Chip:   I hear that you spent a weekend touring with those Denver oddballs FaceMan, who did a great interview with us recently  [read it  here ]. Could you tell us a wacky tale about your weekend with those characters?

Tim: Steve may or may not have been responsible for a pool of Bud Light right in front of the stage.   Me and Dean shared a special moment with our hatred for 311. 
Luke: I don’t know about a wacky tale. I was pretty sick that whole weekend. I didn’t have any fun. They were really cool guys for sure though. One of the guy’s dads was hanging out and drinking all weekend.

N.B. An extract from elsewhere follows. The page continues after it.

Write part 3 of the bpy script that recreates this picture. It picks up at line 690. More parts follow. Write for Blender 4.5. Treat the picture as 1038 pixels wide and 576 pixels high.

That was pretty funny.

Chip:  Your show at the Granada happens to fall on “Stop Day Eve,” the last day of classes at KU this semester, a night in which the young scholars take to the streets for an all-out evening of debauchery that may well culminate in a dance-floor orgy at your show.  Are you guys cool with that?  Also, leave us with a blurb that convinces our readers that they MUST attend your show?

Luke: Are we cool with a dance-floor orgy happening during our show? Doesn’t matter. There is no way to stop that kind of event once it gets rolling. I might wear some safety goggles or something. Not about to contract something that I didn’t mean to, anyhow.

Tim:  There's a dance floor? What amenities!